Financial Counselling Australia chief executive Fiona Guthrie told this masthead that, ​anecdotally, financial counsellors are saying that the number of clients presenting with wage advance products is growing.

​Guthrie says ​the risk of wage advance products is the same as that of payday loans – people can be trapped in a cycle of debt – and believes wage advance products are credit and should be regulated like all other credit products.

“If you’re caught short in one cycle, you could be caught short again in the next,” she says.

BNPL platforms allow purchases to be made immediately, with the money repaid to the provider, in most cases, in four equal instalments. Most earn their revenue from fees paid to providers by merchants and from the fees paid by purchasers who miss a repayment.

Of Frollo’s personal finance app users who made at least one purchase with a BNPL service in 2022, about half had accounts with two or more BNPLs. Almost one in five of those who made at least one BNPL purchase in 2022 had three or more BNPLs.

An ASIC report late in 2020 showed 21 per cent of BNPL users surveyed had missed a payment in the previous 12 months and that half of those were aged between 18 and 29.

It also found that of those who missed payments, more than half were using at least two BNPL providers.

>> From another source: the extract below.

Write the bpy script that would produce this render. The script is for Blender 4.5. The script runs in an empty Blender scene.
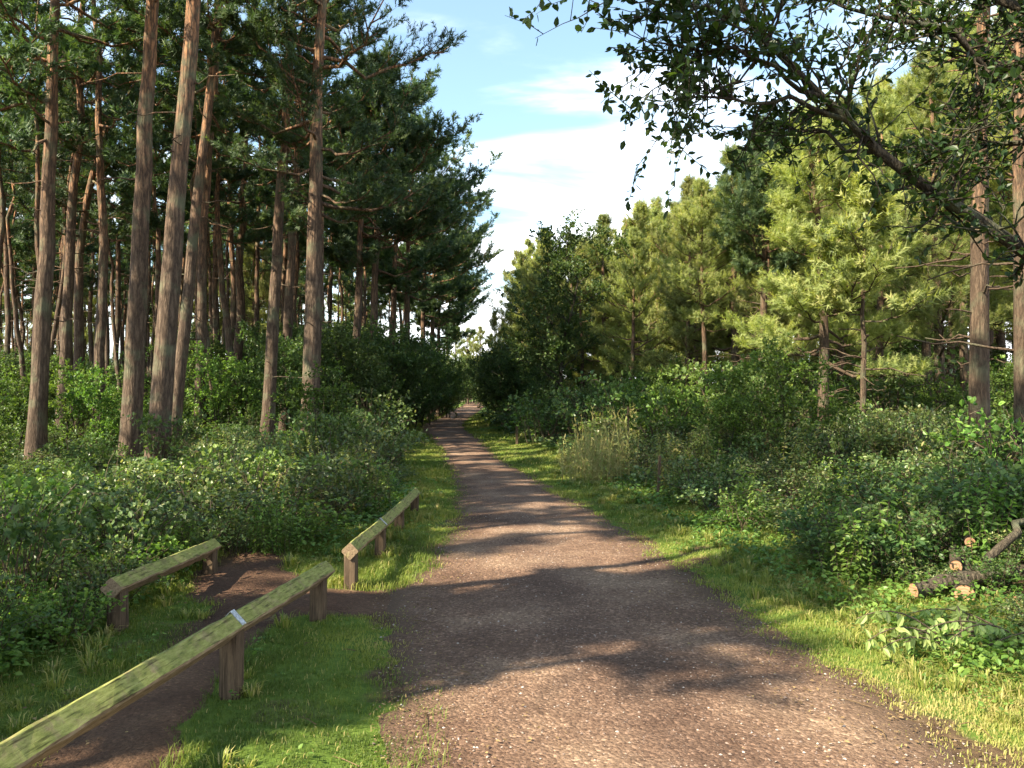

Frollo chief executive Tony Thrassis says the BNPL and wage advance apps are providing loans and should be regulated under credit laws. With the growing use of these products there is no time to waste, he says.

He says a big benefit for consumers of making BNPLs and wage advance services subject to credit laws is that it would put them under responsible lending rules, where the providers would have to satisfy themselves that users can repay the money.

  • Advice given in this article is general in nature and is not intended to influence readers’ decisions about investing or financial products. Investors should always seek their own professional advice that takes into account their own personal circumstances before making any financial decisions.